Não sendo possível voltar
atrás, só há um remédio: consagrar eleitoralmente as novas regras e convenções,
isto é, disputar o mais depressa possível eleições em que candidatos e
eleitores estejam à partida cientes de que governará o partido que congregar
mais apoio parlamentar, mesmo que, por hipótese, seja o menos votado, e que um
voto no PS já não é um voto no extinto “arco-da-governação”, mas numa “maioria
de esquerda”. Só novas eleições podem evitar as questões de “legitimidade” que
de outro modo envenenarão a vida pública portuguesa nos próximos anos.
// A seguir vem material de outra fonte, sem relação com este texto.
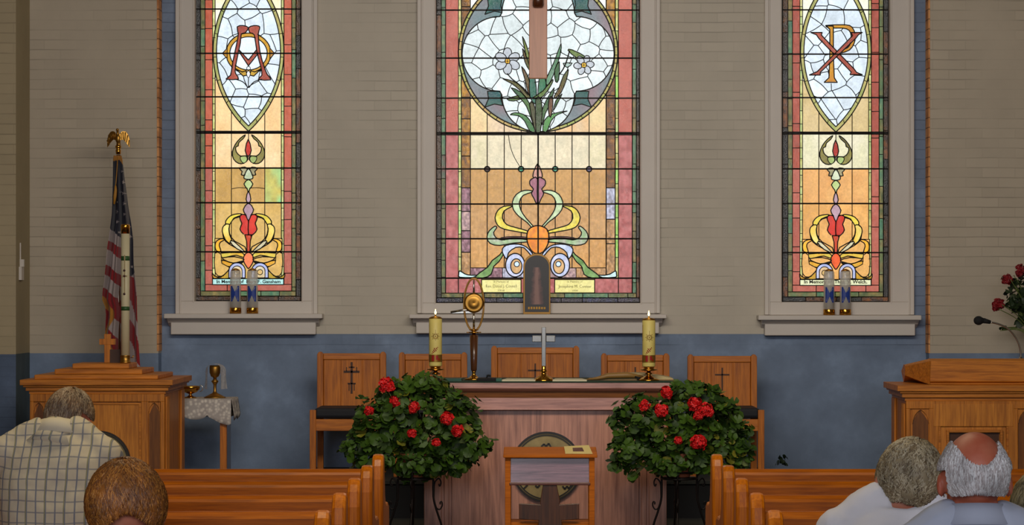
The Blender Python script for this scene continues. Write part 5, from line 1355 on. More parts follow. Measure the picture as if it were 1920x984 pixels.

Aceite a solução eleitoral, há
uma primeira dificuldade: que fazer entre a eventual queda do governo de Passos
Coelho e a data mais próxima para novas eleições, isto é, entre Novembro de
2015 e Junho de 2016? Manter o governo de Passos Coelho em gestão ou nomear
António Costa para um governo temporário não seriam boas opções: qualquer delas
provocaria apenas a mobilização dos excluídos, para além das dificuldades
associadas a um regime de gestão no primeiro caso. Um governo de iniciativa
presidencial, que seria a outra possibilidade, não parece entusiasmar nem o
próprio presidente.
Por tudo isso, há que encarar
outro tipo de solução governativa, e essa pode ser a de um governo de transição
que resultasse de um pacto entre os partidos parlamentares, com vista a
garantir a governação até às próximas eleições. A iniciativa caberia aos
partidos, e seria depois sancionada pelo presidente da república. Esse governo
continuaria a responder perante o parlamento e o país. Não corresponderia a
nenhuma “suspensão da democracia”, mas apenas à necessidade de assegurar uma
governação eficaz e imparcial num período entre eleições. Teria um prazo
definido e um mandato que o habilitasse a corresponder a todas as urgências
decorrentes da situação financeira e dos compromissos internacionais (os quais
são agora aceites por todos os partidos, a crer no que é dito pelos
negociadores da “maioria de esquerda”). Mas limitar-se-ia a si próprio quanto a
outras decisões. Não seria um governo de gestão, mas um governo que, com plenos
poderes, os exerceria com prudência e contenção.
Para protagonizar esta
governação, os partidos poderiam recorrer a personalidades públicas com um
estatuto de tipo “senatorial”, distantes das querelas partidárias: por exemplo,
pessoas com o perfil de Guilherme de Oliveira Martins, Teodora Cardoso, Eduardo
Marçal Grilo, João Lobo Antunes, Emílio Rui Vilar, Joaquim Gomes Canotilho,
Eduardo Catroga, Luís Campos e Cunha, João Salgueiro, ou Artur Santos Silva. É
uma fórmula inédita, mas, como dizia Brecht: quando há obstáculos, a linha
torta pode ser o caminho mais curto entre dois pontos.
Esta solução teria outra
vantagem: prevenir uma eventual pressão partidária para transformar as eleições
presidenciais de Janeiro na segunda volta das legislativas de 4 de Outubro. Com
um acordo entre os partidos para novas eleições e a governação assegurada deste
modo para um período de transição, o novo presidente da república teria
certamente em conta o consenso nacional, e, logo que possível, dissolveria a
Assembleia da República e marcaria eleições para a data mais próxima. Aos
cidadãos caberia então fazer uma escolha decisiva, entre a coligação PSD-CDS e
a frente PCP-BE-Costa. Seria a ocasião para o país resolver de uma vez por
todas se pretende manter as políticas de defesa do crédito público e
continuação no euro, ou seguir por outro caminho. Ninguém que esteja certo de
ter o país consigo deve ter medo de eleições.